Am Flughafen Kabul wird Ashkan angeschossen. In den Tagen danach fühlt er sich von deutschen Behörden im Stich gelassen.

Drei Tage saß Ashkan mit einer Schussverletzung in Kabul fest, bevor er evakuiert wurde. Dabei ist Ashkan deutscher Staatsbürger.

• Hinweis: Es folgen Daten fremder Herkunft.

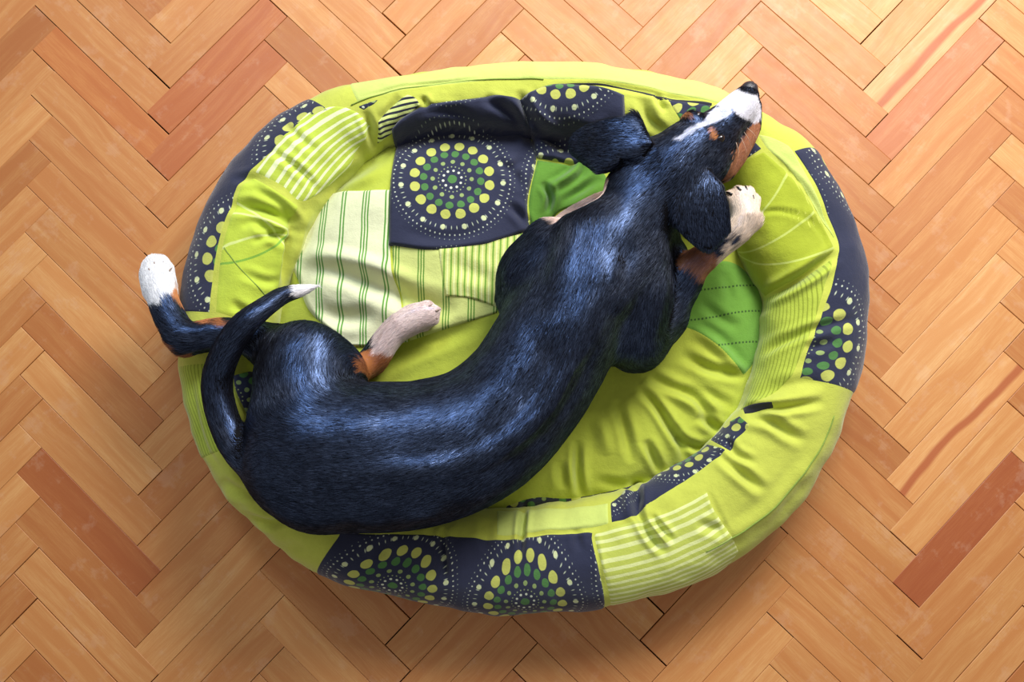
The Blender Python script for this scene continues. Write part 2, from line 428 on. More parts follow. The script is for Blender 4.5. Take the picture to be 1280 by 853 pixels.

Es gibt ein Foto von Ashkan vor seinem Abflug in seine Heimat Afghanistan, wie er vor dem Gate am Frankfurter Flughafen steht. Glücklich, den Koffer voller Schokolade für die Familie. Von dem Moment seiner Rückkehr nach Frankfurt - genau einen Monat später - gibt es kein Foto. Dafür Polizeiprotokolle. Und seine Krankenakte, weil die Sanitäter ihn direkt vom Flughafen Frankfurt im Krankenwagen in den OP-Saal fahren. In seinem Arm sind da schon seit fast drei Tagen Granatsplitter, Überreste einer Kugel.

Ashkan ist wohl einer von nur zwei deutschen Staatsbürgern, die im Chaos Kabuls verletzt worden sind, bevor sie evakuiert werden konnten. Und Ashkan heißt eigentlich anders. Um seine Familie zu schützen, die weiter in Afghanistan lebt und viele Jahre für die afghanische Regierung gearbeitet hat, ist sein Name geändert. Der 27-Jährige ist in Kabul geboren und aufgewachsen. Nach der Schule studierte er Bauingenieurwesen in seiner Heimatstadt und war für das US-Militär tätig. Als die Taliban damals mitbekamen, dass er für westliche Streitkräfte arbeitet, drohten sie ihm mit dem Tod. Ashkan floh aus seinem Heimatland und lebt nun seit acht Jahren in Deutschland.

Anhand von E-Mails, Anruflisten, Fotos und Videoaufnahmen sind die Ereignisse seiner Evakuierung aus Kabul festgehalten. Der Autor und Ashkan kennen sich seit fünf Jahren. Sie sind miteinander befreundet und haben sich während Ashkans Aufenthalt ausgetauscht. Auch Auszüge aus ihrem Chatverlauf illustrieren die chaotischen Tage. Entstanden ist ein Protokoll, das Fragen aufwirft, vor allem aber zeigt, wie deutsche Behörden durch langsames Handeln und mangelhafte Kommunikation Menschenleben in Gefahr gebracht haben.

„Endlich nach 8 Jahren" hat Ashkan über das Foto geschrieben, das ihn am Flughafen Frankfurt zeigt. Noch vor dem Abflug hat er das Foto auf seinem Facebook-Profil hochgeladen. Die Sonnenbrille steckt locker unter dem dritten Hemdknopf. Er hat nur Handgepäck dabei, neben einigen Klamotten noch Süßigkeiten für die Familie. Snickers, Raffaelo und Bueno, weil sein Vater die so gerne mag.